Syarat-syarat sebagai ahli waris adalah;

  1. mempunyai hubungan darah atau hubungan perkawinan,
  2. beragama Islam dan
  3. tidak terhalang karena hukum untuk menjadi ahli waris.

Dalam Pasal 172 KHI : “Ahli waris dipandang beragama Islam apabila diketahui dari kartu identitas atau pengakuan atau amalan atau 36 kesaksian, sedangkan bagi bayi yang baru lahir atau yang belum dewasa, beragama menurut ayahnya atau lingkungannya.” Menurut Kompilasi Hukum Islam, ahli waris adalah seseorang yang dinyatakan mempunyai hubungan kekerabatan baik hubungan darah (nasab), hubungan sebab semenda atau perkawinan dan beragama Islam serta tidak terhalang mewarisi seperti yang disebutkan di dalam Pasal 173 KHI. Sehingga dalam hukum waris islam tentang masalah waris memuat hal-hal sebagai berikut:

  1. Sumber hukum: Al-Quran, Hadist dan Ijtihad
  2. Sistem kewarisan: Bilateral, Individual
  3. Terjadinya pewarisan karna: adanya hubungan darah, adanya perkawinan
  4. Perbedaan agama tidak mendapatkan warisan
  5. Ahli waris hanya bertanggung jawab sampai batas harta peninggalan
  6. Bagian anak laki-laki dan perempuan adalah 2:1
  7. Bagian ahli waris tertentu: ½, ¼, 1/3, 2/3, 1/6, 1/8
  8. Anak (cucu) dan orang tua tidak saling menutup
  9. Wasiat maksimum 1/3 dari harta peninggalan
  10. Jenis harta dalam perkawinan: Harta bawaan, Harta campur

Penerapan hukum Islam termasuk hukum kekewarisan dapat terjadi tidak sesuai dengan tektualnya, apalagi yang berhubunmgan dengan perkembangan dari tektual dalam ayat-ayat Al-Qura’an.

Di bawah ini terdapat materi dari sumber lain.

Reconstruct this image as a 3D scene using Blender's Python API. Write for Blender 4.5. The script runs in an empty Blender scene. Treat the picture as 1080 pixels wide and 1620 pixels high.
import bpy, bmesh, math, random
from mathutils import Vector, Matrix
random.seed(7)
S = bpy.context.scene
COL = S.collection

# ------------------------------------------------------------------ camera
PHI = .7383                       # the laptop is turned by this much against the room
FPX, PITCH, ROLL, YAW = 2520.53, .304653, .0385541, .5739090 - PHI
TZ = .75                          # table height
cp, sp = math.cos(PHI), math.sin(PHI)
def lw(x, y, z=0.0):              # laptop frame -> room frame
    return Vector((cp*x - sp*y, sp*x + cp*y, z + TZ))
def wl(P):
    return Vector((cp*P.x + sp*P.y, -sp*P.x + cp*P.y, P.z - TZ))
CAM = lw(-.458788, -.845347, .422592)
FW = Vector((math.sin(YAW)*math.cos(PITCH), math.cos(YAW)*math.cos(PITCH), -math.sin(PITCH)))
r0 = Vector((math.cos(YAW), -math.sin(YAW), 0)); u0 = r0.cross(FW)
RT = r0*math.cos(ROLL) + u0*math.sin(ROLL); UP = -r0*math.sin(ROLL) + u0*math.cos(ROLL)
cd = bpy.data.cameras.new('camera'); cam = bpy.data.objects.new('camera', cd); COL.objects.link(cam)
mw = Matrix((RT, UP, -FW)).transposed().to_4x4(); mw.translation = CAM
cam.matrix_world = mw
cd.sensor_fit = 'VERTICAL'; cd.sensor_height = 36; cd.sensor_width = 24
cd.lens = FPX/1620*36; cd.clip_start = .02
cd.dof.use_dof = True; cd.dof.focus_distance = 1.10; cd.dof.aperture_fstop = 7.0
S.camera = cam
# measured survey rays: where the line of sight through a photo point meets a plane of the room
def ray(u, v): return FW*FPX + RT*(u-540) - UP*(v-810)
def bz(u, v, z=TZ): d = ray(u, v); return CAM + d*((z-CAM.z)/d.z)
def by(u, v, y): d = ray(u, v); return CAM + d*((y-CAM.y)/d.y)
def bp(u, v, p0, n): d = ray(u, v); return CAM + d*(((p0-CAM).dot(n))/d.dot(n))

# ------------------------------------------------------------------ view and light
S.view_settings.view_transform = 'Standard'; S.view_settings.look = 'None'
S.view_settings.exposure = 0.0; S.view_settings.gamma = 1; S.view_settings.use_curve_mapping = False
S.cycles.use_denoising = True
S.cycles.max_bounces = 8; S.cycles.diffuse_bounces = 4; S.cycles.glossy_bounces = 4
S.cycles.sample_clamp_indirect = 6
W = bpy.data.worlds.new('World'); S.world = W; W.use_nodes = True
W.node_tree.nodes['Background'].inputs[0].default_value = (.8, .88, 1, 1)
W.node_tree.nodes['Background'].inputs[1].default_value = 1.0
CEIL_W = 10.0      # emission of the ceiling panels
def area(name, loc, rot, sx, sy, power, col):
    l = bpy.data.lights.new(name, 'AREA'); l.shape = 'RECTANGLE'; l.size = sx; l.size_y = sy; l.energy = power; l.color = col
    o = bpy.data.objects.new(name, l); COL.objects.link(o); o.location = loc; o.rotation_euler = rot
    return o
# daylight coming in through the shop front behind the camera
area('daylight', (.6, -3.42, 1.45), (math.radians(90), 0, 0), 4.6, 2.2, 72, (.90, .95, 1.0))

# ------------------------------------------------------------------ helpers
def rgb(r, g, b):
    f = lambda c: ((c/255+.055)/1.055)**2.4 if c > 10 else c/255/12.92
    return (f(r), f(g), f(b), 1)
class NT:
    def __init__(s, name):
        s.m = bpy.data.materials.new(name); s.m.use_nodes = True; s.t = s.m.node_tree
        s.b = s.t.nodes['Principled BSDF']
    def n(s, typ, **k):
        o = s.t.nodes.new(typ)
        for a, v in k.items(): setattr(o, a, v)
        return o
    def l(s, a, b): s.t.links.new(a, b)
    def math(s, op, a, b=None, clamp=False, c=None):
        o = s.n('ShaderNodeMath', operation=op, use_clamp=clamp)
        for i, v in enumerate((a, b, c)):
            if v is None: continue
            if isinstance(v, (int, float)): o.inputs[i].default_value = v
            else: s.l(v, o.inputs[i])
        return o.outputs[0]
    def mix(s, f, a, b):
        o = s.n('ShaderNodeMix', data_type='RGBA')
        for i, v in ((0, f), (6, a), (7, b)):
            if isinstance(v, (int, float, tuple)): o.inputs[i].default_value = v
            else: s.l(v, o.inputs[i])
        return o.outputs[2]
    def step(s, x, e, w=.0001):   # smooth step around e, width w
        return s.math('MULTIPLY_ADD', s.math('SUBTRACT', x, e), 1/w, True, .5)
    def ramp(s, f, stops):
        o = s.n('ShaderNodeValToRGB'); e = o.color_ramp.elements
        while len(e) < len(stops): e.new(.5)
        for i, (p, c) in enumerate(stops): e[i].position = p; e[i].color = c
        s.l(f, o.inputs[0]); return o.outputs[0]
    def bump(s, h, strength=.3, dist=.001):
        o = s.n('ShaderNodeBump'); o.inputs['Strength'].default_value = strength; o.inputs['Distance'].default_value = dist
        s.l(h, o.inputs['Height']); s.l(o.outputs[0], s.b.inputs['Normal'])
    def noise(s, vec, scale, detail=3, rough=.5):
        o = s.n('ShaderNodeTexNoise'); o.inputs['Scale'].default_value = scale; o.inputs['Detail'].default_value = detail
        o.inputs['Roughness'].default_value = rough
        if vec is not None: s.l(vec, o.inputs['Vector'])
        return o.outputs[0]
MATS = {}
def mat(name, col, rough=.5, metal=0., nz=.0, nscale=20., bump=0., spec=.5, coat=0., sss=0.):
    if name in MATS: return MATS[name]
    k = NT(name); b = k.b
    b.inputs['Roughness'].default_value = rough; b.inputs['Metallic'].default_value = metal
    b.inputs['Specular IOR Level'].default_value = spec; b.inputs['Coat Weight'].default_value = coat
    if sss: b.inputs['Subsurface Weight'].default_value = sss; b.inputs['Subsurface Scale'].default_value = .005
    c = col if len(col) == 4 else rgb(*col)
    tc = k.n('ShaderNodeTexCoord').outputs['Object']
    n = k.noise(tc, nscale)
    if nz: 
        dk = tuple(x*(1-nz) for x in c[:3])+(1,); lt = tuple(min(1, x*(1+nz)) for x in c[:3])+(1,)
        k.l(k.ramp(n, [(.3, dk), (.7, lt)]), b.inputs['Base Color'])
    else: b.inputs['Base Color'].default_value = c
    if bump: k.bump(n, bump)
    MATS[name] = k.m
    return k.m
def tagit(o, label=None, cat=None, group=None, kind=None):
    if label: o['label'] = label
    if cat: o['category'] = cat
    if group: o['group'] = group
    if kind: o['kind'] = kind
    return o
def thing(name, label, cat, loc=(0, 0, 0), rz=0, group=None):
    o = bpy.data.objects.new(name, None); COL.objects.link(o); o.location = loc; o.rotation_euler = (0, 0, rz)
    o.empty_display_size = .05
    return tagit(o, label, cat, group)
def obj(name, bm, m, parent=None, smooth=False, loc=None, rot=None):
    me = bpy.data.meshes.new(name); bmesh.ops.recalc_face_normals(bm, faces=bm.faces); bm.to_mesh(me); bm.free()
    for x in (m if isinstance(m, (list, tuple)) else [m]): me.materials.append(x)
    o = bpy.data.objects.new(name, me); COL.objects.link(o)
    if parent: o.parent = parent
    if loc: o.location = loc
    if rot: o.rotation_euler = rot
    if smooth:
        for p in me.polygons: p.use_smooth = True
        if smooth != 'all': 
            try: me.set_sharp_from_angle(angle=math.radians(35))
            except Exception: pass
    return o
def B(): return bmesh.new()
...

Al Qur’an umumnya hanya mengatur yang pokok-pokoknya saja. Dalam hukum kekewarisan tentang ahli waris Al-Qur’an hanya mengatur ayah, ibu, suami. istri dan anak, di luar itu tidak diatur. Sehingga dikembangkan oleh para ahli hukum Islam seperti ahli waris kakek, nenek, cucu dan lain sebagainya.